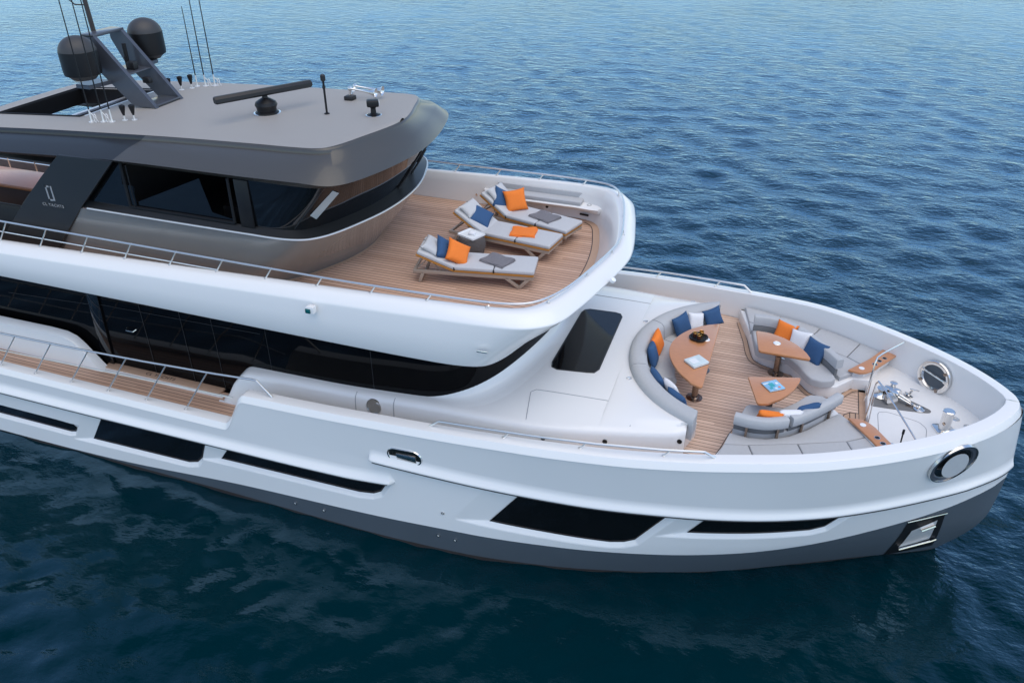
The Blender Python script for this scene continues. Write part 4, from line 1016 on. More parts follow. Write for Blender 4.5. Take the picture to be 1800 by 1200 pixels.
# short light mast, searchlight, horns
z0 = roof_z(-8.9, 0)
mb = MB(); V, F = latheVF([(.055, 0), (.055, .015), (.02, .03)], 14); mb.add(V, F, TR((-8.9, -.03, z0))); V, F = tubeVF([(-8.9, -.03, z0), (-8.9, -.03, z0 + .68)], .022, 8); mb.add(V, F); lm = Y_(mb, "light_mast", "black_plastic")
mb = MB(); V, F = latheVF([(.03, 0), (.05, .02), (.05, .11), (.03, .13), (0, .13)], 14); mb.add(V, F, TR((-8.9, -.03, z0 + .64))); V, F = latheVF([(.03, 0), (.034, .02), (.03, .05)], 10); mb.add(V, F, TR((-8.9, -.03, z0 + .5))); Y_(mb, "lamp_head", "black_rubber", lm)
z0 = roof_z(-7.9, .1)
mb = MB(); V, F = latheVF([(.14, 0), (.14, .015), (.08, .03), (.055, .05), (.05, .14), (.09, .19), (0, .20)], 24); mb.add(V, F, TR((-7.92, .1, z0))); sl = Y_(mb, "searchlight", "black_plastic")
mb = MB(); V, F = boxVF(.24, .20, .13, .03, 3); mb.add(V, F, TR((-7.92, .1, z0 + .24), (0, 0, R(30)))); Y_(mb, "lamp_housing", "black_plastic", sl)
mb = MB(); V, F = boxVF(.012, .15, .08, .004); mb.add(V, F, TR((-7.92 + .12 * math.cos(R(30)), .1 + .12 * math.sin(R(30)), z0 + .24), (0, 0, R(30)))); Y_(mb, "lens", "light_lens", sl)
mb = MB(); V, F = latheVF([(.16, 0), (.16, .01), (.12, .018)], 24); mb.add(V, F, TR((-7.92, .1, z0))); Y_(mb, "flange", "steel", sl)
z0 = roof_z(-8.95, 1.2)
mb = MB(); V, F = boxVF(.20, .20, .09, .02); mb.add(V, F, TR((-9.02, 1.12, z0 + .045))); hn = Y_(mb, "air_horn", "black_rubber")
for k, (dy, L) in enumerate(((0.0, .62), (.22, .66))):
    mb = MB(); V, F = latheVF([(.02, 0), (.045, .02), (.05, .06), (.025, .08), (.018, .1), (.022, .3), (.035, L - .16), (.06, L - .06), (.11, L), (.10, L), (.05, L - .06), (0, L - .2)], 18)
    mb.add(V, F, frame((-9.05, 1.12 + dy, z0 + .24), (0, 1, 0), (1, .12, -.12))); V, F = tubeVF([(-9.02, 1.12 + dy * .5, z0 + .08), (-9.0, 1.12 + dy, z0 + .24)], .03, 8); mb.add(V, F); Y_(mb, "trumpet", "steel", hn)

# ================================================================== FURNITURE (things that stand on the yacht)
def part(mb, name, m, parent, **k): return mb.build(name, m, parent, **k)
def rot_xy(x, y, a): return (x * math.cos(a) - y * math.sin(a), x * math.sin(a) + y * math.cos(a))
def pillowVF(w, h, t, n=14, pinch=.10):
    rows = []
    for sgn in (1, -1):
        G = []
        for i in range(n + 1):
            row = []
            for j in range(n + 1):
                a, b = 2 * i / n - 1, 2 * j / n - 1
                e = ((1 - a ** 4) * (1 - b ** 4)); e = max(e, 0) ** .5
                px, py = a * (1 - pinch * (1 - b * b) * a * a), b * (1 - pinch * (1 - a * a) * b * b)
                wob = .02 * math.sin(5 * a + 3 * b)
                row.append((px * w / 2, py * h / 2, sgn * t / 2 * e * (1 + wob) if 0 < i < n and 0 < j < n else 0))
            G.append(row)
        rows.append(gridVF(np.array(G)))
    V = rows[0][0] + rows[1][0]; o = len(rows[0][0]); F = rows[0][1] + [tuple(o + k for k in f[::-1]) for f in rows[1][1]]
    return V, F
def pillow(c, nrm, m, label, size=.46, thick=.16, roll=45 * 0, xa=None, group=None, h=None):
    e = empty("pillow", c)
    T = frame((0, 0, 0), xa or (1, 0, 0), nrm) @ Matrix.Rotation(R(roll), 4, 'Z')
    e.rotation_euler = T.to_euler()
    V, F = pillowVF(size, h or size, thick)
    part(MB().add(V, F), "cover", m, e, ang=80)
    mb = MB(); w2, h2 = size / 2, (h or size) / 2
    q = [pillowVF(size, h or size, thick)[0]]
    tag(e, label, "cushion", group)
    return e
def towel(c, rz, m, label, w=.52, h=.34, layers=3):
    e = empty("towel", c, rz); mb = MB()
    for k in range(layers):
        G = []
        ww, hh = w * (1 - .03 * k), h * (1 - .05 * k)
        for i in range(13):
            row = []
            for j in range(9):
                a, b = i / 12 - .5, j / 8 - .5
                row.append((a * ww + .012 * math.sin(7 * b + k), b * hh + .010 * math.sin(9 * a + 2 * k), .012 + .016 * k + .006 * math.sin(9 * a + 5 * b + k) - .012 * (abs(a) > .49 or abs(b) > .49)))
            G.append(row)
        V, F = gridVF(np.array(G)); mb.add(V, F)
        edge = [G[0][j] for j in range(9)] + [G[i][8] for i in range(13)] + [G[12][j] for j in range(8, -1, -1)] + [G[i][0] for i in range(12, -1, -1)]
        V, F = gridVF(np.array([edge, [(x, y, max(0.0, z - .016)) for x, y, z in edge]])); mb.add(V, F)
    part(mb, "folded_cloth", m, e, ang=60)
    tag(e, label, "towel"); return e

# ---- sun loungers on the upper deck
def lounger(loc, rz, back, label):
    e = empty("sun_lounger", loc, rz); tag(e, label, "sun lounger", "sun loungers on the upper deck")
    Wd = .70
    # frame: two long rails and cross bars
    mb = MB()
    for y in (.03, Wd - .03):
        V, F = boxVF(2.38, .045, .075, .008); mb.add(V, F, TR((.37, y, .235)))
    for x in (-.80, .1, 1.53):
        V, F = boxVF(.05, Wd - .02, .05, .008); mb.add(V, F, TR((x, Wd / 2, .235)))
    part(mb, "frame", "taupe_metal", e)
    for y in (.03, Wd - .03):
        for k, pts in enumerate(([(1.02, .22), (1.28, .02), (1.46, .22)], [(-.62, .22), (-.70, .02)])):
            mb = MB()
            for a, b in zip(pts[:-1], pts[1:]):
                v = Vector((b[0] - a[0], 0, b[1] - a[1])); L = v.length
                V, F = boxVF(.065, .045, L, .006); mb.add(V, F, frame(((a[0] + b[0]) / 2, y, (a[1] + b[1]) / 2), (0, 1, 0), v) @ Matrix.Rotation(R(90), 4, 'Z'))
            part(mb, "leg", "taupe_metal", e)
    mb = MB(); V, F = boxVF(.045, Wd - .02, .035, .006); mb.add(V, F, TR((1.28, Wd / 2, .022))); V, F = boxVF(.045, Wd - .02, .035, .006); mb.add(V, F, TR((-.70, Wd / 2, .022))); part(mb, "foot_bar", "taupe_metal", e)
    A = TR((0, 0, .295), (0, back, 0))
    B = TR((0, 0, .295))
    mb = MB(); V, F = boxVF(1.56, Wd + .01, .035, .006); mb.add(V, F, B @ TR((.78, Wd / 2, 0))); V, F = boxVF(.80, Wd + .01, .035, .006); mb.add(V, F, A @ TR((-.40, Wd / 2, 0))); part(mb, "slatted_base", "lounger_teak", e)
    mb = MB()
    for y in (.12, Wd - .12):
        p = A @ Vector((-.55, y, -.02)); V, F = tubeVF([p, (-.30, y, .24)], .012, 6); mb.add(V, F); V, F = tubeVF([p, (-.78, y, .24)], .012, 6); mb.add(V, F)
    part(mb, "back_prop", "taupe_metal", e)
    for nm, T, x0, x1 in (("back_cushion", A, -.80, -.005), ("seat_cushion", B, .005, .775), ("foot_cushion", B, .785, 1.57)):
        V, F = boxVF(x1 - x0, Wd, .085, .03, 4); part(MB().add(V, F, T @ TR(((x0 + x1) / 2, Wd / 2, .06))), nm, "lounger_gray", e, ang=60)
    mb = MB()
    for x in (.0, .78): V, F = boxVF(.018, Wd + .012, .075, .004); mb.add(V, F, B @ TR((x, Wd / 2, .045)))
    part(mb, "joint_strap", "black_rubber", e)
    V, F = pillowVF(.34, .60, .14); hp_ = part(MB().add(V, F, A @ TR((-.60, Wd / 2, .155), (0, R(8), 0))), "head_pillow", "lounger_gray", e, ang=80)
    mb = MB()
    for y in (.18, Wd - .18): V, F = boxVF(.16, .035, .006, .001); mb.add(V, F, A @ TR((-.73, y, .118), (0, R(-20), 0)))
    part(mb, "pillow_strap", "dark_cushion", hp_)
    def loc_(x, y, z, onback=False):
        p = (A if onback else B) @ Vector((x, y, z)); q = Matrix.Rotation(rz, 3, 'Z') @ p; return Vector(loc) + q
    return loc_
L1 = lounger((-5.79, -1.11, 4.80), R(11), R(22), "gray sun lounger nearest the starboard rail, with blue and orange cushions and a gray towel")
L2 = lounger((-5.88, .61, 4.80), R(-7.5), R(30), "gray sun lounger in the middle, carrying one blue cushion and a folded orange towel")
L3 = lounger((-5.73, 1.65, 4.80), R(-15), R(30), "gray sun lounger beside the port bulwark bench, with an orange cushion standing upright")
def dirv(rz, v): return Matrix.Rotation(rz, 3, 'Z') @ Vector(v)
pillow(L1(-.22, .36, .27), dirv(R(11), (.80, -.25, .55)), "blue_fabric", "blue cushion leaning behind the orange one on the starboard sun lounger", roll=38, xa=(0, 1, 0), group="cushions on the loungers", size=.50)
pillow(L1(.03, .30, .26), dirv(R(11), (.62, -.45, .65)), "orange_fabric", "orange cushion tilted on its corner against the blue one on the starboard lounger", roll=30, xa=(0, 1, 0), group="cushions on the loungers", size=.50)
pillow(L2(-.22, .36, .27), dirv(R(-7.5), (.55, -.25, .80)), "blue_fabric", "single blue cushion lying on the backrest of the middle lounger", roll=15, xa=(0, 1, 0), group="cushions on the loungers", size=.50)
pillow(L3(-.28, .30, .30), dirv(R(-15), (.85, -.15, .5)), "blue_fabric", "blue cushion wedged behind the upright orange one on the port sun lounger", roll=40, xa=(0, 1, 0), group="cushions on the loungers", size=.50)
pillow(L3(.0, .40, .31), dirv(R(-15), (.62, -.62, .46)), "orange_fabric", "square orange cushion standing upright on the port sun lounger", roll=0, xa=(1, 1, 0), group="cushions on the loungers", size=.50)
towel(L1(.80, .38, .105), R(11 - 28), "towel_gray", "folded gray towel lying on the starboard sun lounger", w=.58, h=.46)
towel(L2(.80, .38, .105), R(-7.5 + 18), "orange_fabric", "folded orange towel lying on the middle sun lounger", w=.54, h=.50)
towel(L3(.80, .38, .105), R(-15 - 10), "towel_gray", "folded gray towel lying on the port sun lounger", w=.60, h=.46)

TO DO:
Give back exactly the lines from the first line of the data through the line with "mb.add(V, F, frame((-9.05, 1.12", pictures excluded.

ANSWER FOR THIS EXERCISE:
The Blender Python script for this scene continues. Write part 4, from line 1016 on. More parts follow. Write for Blender 4.5. Take the picture to be 1800 by 1200 pixels.
# short light mast, searchlight, horns
z0 = roof_z(-8.9, 0)
mb = MB(); V, F = latheVF([(.055, 0), (.055, .015), (.02, .03)], 14); mb.add(V, F, TR((-8.9, -.03, z0))); V, F = tubeVF([(-8.9, -.03, z0), (-8.9, -.03, z0 + .68)], .022, 8); mb.add(V, F); lm = Y_(mb, "light_mast", "black_plastic")
mb = MB(); V, F = latheVF([(.03, 0), (.05, .02), (.05, .11), (.03, .13), (0, .13)], 14); mb.add(V, F, TR((-8.9, -.03, z0 + .64))); V, F = latheVF([(.03, 0), (.034, .02), (.03, .05)], 10); mb.add(V, F, TR((-8.9, -.03, z0 + .5))); Y_(mb, "lamp_head", "black_rubber", lm)
z0 = roof_z(-7.9, .1)
mb = MB(); V, F = latheVF([(.14, 0), (.14, .015), (.08, .03), (.055, .05), (.05, .14), (.09, .19), (0, .20)], 24); mb.add(V, F, TR((-7.92, .1, z0))); sl = Y_(mb, "searchlight", "black_plastic")
mb = MB(); V, F = boxVF(.24, .20, .13, .03, 3); mb.add(V, F, TR((-7.92, .1, z0 + .24), (0, 0, R(30)))); Y_(mb, "lamp_housing", "black_plastic", sl)
mb = MB(); V, F = boxVF(.012, .15, .08, .004); mb.add(V, F, TR((-7.92 + .12 * math.cos(R(30)), .1 + .12 * math.sin(R(30)), z0 + .24), (0, 0, R(30)))); Y_(mb, "lens", "light_lens", sl)
mb = MB(); V, F = latheVF([(.16, 0), (.16, .01), (.12, .018)], 24); mb.add(V, F, TR((-7.92, .1, z0))); Y_(mb, "flange", "steel", sl)
z0 = roof_z(-8.95, 1.2)
mb = MB(); V, F = boxVF(.20, .20, .09, .02); mb.add(V, F, TR((-9.02, 1.12, z0 + .045))); hn = Y_(mb, "air_horn", "black_rubber")
for k, (dy, L) in enumerate(((0.0, .62), (.22, .66))):
    mb = MB(); V, F = latheVF([(.02, 0), (.045, .02), (.05, .06), (.025, .08), (.018, .1), (.022, .3), (.035, L - .16), (.06, L - .06), (.11, L), (.10, L), (.05, L - .06), (0, L - .2)], 18)
    mb.add(V, F, frame((-9.05, 1.12 + dy, z0 + .24), (0, 1, 0), (1, .12, -.12))); V, F = tubeVF([(-9.02, 1.12 + dy * .5, z0 + .08), (-9.0, 1.12 + dy, z0 + .24)], .03, 8); mb.add(V, F); Y_(mb, "trumpet", "steel", hn)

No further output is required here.